**Your goal:** From the very first line of the data to the line containing "return 0.035 *", retype everything exactly, leaving the pictures behind.

---------- Data

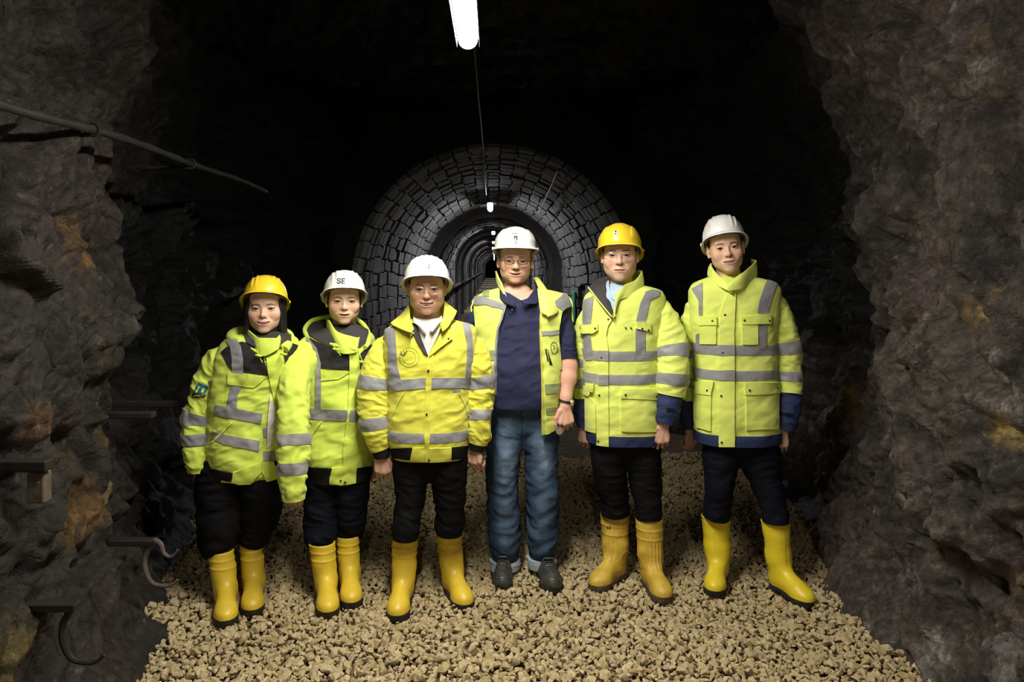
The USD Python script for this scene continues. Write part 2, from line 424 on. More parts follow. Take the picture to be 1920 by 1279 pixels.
def floor_z(x, y):
    p = np.stack([x, y, 0 * x], -1)
    return 0.035 * sn(p, 1.1, 5, 3) + 0.014 * sn(p, 4.0, 6, 2) - 0.012 + 0.04 * seg(1.1, 1.8, np.abs(x - 0.1))


gx = np.r_[np.arange(-2.6, 2.61, 0.05)]
gy = np.r_[np.arange(-6, -1.2, 0.3), np.arange(-1.2, 8, 0.05), np.arange(8, 128, 1.0)]
X, Y = np.meshgrid(gx, gy, indexing="ij")
Zf = floor_z(X, Y) * (Y < 14) - 0.012
obj(floor, "earth", (np.stack([X, Y, Zf], -1).reshape(-1, 3), grid_faces(len(gx), len(gy))), "dirt", smooth=True)


def stone_mesh(seed):
    r = np.random.default_rng(seed)
    p = r.normal(size=(17, 3)); p /= np.linalg.norm(p, axis=1, keepdims=True)
    p *= (0.8 + 0.35 * r.random((17, 1))) * np.array([1.0, r.uniform(0.62, 0.9), r.uniform(0.45, 0.7)]) * 0.5
    h = ConvexHull(p)
    t = trimesh.convex.convex_hull(p)
    return np.array(t.vertices), np.array(t.faces)


stones = [stone_mesh(100 + k) for k in range(16)]
step = 0.0215
gxx, gyy = np.meshgrid(np.arange(-2.15, 2.35, step), np.arange(2.45, 6.6, step), indexing="ij")
sx = (gxx + rng.uniform(-0.55, 0.55, gxx.shape) * step).ravel(); sy = (gyy + rng.uniform(-0.55, 0.55, gyy.shape) * step).ravel()
ok = (sx > left_x(sy) + 0.02) & (sx < right_x(sy) - 0.02)
ok &= rng.random(len(sx)) < np.where(sy < 4.6, 1.0, 0.75)
sx, sy = sx[ok], sy[ok]
size = np.exp(rng.normal(math.log(0.0325), 0.28, len(sx))).clip(0.016, 0.062)
sz = floor_z(sx, sy) + size * 0.16 + rng.uniform(-0.006, 0.010, len(sx))
ang = rng.normal(0, 1, (len(sx), 3))
qs = trimesh.transformations.random_quaternion
def rand_quat(n, r, flat=0.55):
    """Stones mostly lying on their flat side, turned about the vertical."""
    yaw = r.uniform(0, 2 * np.pi, n); ax = r.normal(0, flat, (n, 2))
    half = np.linalg.norm(ax, axis=1) / 2
    s = np.sin(half) / (2 * half + 1e-9)
    q1 = np.stack([np.cos(half), ax[:, 0] * s * 1.0, ax[:, 1] * s * 1.0, 0 * half], 1)
    q1 /= np.linalg.norm(q1, axis=1, keepdims=True)
    q2 = np.stack([np.cos(yaw / 2), 0 * yaw, 0 * yaw, np.sin(yaw / 2)], 1)
    w1, x1, y1, z1 = q2.T; w2, x2, y2, z2 = q1.T
    return np.stack([w1 * w2 - x1 * x2 - y1 * y2 - z1 * z2, w1 * x2 + x1 * w2 + y1 * z2 - z1 * y2, w1 * y2 - x1 * z2 + y1 * w2 + z1 * x2, w1 * z2 + x1 * y2 - y1 * x2 + z1 * w2], 1)
quat = rand_quat(len(sx), rng)
kind_of = rng.integers(0, len(stones), len(sx))
py_s = VY + (EYE - sz) * F / sy; px_s = VX + sx * F / sy
seen = (py_s < HT - 4) & (px_s > 240) & (px_s < 1750)
rank = np.where(seen, size / sy, 0)
pick = np.argsort(-rank)[:300]
for i in pick:
    v, f = stones[kind_of[i]]
    R = trimesh.transformations.quaternion_matrix(quat[i])[:3, :3]
    obj(floor, "stone", ((v * size[i]) @ R.T + (sx[i], sy[i], sz[i] + 0.006), f), "stone_tan", smooth=False)
rest = np.setdiff1d(np.arange(len(sx)), pick)
pi_path = floor + "/gravel"
pi = UsdGeom.PointInstancer.Define(stage, pi_path)
tag(pi.GetPrim(), kind="stuff", label="pale tan crushed stone ballast")
for k, (v, f) in enumerate(stones):
    usdkit.mesh(stage, f"{pi_path}/prototypes/pebble_{k:03d}", (v, f), "/World/Looks/stone_tan", False)
pi.CreatePrototypesRel().SetTargets([Sdf.Path(f"{pi_path}/prototypes/pebble_{k:03d}") for k in range(len(stones))])
pi.CreateProtoIndicesAttr(Vt.IntArray.FromNumpy(kind_of[rest].astype(np.int32)))
pi.CreatePositionsAttr(Vt.Vec3fArray.FromNumpy(np.stack([sx, sy, sz], 1)[rest].astype(np.float32)))
pi.CreateScalesAttr(Vt.Vec3fArray.FromNumpy(np.repeat(size[rest][:, None], 3, 1).astype(np.float32)))
pi.CreateOrientationsAttr(Vt.QuathArray([Gf.Quath(float(a), float(b), float(c), float(d)) for a, b, c, d in quat[rest]]))

# ---------------------------------------------------------------- the masonry tunnel behind
lining = thing("tunnel_lining", "sooty masonry tunnel lining of grey squared blocks behind the group", "tunnel", kind="structure")


def section(y):
    """(half width, springing height) of the horseshoe section at y: it narrows in two steps."""
    y = np.asarray(y, float)
    return 1.50 - 0.22 * seg(9.8, 13.7, y) - 0.16 * seg(17.6, 21.2, y), 1.48 + 0.04 * seg(9.8, 13.7, y) + 0.13 * seg(17.6, 21.2, y)


def horseshoe(t, y):
    """(x, z, nx, nz) at the fraction t of the section's outline, from the left foot over the crown to the right foot; n points inwards."""
    t = np.asarray(t, float); hw, sp = section(y)
    u = t * (2 * sp + math.pi * hw)
    a = np.clip((u - sp) / hw, 0, math.pi)
    x = -hw * np.cos(a); z = sp + hw * np.sin(a)
    z = np.where(u < sp, u, np.where(u > sp + math.pi * hw, 2 * sp + math.pi * hw - u, z))
    return x, z, np.cos(a), -np.sin(a)


def block(t0, t1, y0, y1, out, depth=0.10, r=None):
    """One squared stone of the lining, its face standing `out` proud of the mean surface."""
    bev = 0.008
    pts = []
    for (du, dy, o) in ((0, 0, -depth), (0, 0, out - bev), (bev / 7, bev, out)):
        for t in (t0 + du, t1 - du):
            for y in (y0 + dy, y1 - dy):
                x, z, nx, nz = horseshoe(t, y)
                q = r.uniform(-0.006, 0.006, 3) if o > -0.05 else np.zeros(3)
                pts.append((x + nx * o + q[0], y + q[1], z + nz * o + q[2]))
    pts = np.array(pts)
    f = []
    for k in (0, 4):
        a, b, c, d = k, k + 1, k + 3, k + 2
        for s, t in ((a, b), (b, c), (c, d), (d, a)):
            f += [(s, t, t + 4), (s, t + 4, s + 4)]
    f += [(8, 9, 11), (8, 11, 10), (0, 3, 1), (0, 2, 3)]
    return pts, np.array(f)


def courses(y0, y1, nrow, lo, hi, r):
    """Rings of stones from y0 to y1."""
    y, ring, out = y0, 0, []
    while y < y1:
        ln = r.uniform(lo, hi)
        edges = np.linspace(0, 1, nrow + 1) + np.r_[0, r.uniform(-0.0026, 0.0026, nrow - 1), 0]
        for k in range(nrow):
            yo = r.uniform(-0.03, 0.03)
            g = r.uniform(0.0045, 0.011); gt = g / 7.6
            b = block(edges[k] + gt, edges[k + 1] - gt, y + yo + g, y + ln + yo - g, r.uniform(-0.014, 0.022), r=r)
            if 10.6 < y < 12.0 and 0.80 * nrow <= k <= 0.87 * nrow and ring % 4 != 0:
                continue                            # stones have fallen out of the right-hand wall here
            out.append(fix(b))
        y += ln; ring += 1
    return out


rb = np.random.default_rng(3)
bl = courses(8.12, 13.6, 43, 0.22, 0.32, rb)
for b in bl[:300]:
    obj(lining, "block", b, "block_grey", smooth=False)
obj(lining, "block_courses", join(bl[300:]), "block_courses_grey", smooth=False, kind="stuff")
obj(lining, "block_courses", join(courses(17.7, 21.4, 34, 0.25, 0.38, rb)), "block_courses_grey", smooth=False, kind="stuff")
tt = np.linspace(0, 1, 80)


def tube_of_section(ys_, off, jitter=0.0):
    g = []
    for yv in ys_:
        x, z, nx, nz = horseshoe(tt, yv)
        g.append(np.stack([x - nx * off, np.full_like(tt, yv), z - nz * off], -1))
    g = np.stack(g, 1)
    if jitter:
        g = g + jitter * np.stack([sn(g, 1.7, 61), 0 * g[..., 0], sn(g, 1.7, 62)], -1)
    return g.reshape(-1, 3), grid_faces(len(tt), len(ys_))


obj(lining, "mortar_bed", tube_of_section(np.arange(8.1, 14.2, 0.3), 0.075), "soot_shade", smooth=True)
x, z, nx, nz = horseshoe(tt, 8.1)
ringp = lambda o: np.stack([x - nx * o, np.full_like(tt, 8.08), z - nz * o], -1)
obj(lining, "portal_face", (np.stack([ringp(0.04), ringp(1.6)], 1).reshape(-1, 3), grid_faces(80, 2)), "soot_shade", smooth=True)
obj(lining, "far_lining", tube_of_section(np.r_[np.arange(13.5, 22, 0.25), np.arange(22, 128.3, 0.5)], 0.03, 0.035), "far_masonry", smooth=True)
for yr in np.r_[np.arange(24.0, 76, 2.6)]:
    x, z, nx, nz = horseshoe(tt, yr)
    g = np.stack([np.stack([x + nx * o, np.full_like(tt, yr + dy), z + nz * o], -1) for o, dy in ((-0.06, 0), (0.07, 0), (0.07, 0.2), (-0.06, 0.2))], 1)
    g = g + 0.02 * np.stack([sn(g, 3.0, int(yr)), 0 * g[..., 0], sn(g, 3.0, int(yr) + 1)], -1)
    obj(lining, "rib", (g.reshape(-1, 3), grid_faces(len(tt), 4)), "concrete_grey", smooth=30)
obj(lining, "end_wall", box((0, 128, 1.4), (3, 0.2, 3.2)), "soot_shade", smooth=False)


# ---------------------------------------------------------------- lamps, cable, pipes
def lamp(x, y0, length, z, mat, label, group=None, seg_n=20):
    t = thing("tube_lamp", label, "lamp", (x, y0 + length / 2, z), group)
    r = 0.043
    n = seg_n
    # diffuser: the lower part of a rounded tube
    ysl = np.r_[y0, y0 + 0.012, y0 + 0.03, y0 + r * 0.9, y0 + length - r * 0.9, y0 + length - 0.03, y0 + length - 0.012, y0 + length]
    rr = np.array([0.02, 0.6, 0.83, 1.0, 1.0, 0.83, 0.6, 0.02]) * r
    a = np.linspace(math.radians(-12), math.radians(192), n)
    g = np.stack([np.stack([x + q * np.cos(a), np.full(n, yv), z - q * np.sin(a) * 1.0], -1) for yv, q in zip(ysl, rr)], 1)
    obj(t, "diffuser", (g.reshape(-1, 3), grid_faces(n, len(ysl))), mat, smooth=True)
    a2 = np.linspace(math.radians(168), math.radians(372), n)
    prof = np.stack([np.cos(a2) * 1.08, np.sin(a2) * 0.9], 1) * r
    g = np.stack([np.stack([x + prof[:, 0] * k, np.full(n, yv), z + 0.013 - prof[:, 1] * k], -1) for yv, k in ((y0 - 0.004, 0.03), (y0 - 0.004, 0.8), (y0 + 0.03, 1), (y0 + length - 0.03, 1), (y0 + length + 0.004, 0.8), (y0 + length + 0.004, 0.03))], 1)
    obj(t, "housing", (g.reshape(-1, 3), grid_faces(n, 6)), "lamp_housing", smooth=40)
    for s in (-1, 1):
        obj(t, "side_rail", box((x + s * 0.0500, y0 + length / 2, z - 0.002), (0.003, length, 0.040), 0.0), "lamp_housing", smooth=False)  # flanges added to cut the lamp's light off the upper walls
    for q in (0.2, 0.8):
        obj(t, "hanger", tube([(x, y0 + q * length, z + 0.05), (x, y0 + q * length, z + 0.27)], 0.004, 6), "wire_grey")
    return t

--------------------

**Response to the task:**
The USD Python script for this scene continues. Write part 2, from line 424 on. More parts follow. Take the picture to be 1920 by 1279 pixels.
def floor_z(x, y):
    p = np.stack([x, y, 0 * x], -1)
    return 0.035 * sn(p, 1.1, 5, 3) + 0.014 * sn(p, 4.0, 6, 2) - 0.012 + 0.04 * seg(1.1, 1.8, np.abs(x - 0.1))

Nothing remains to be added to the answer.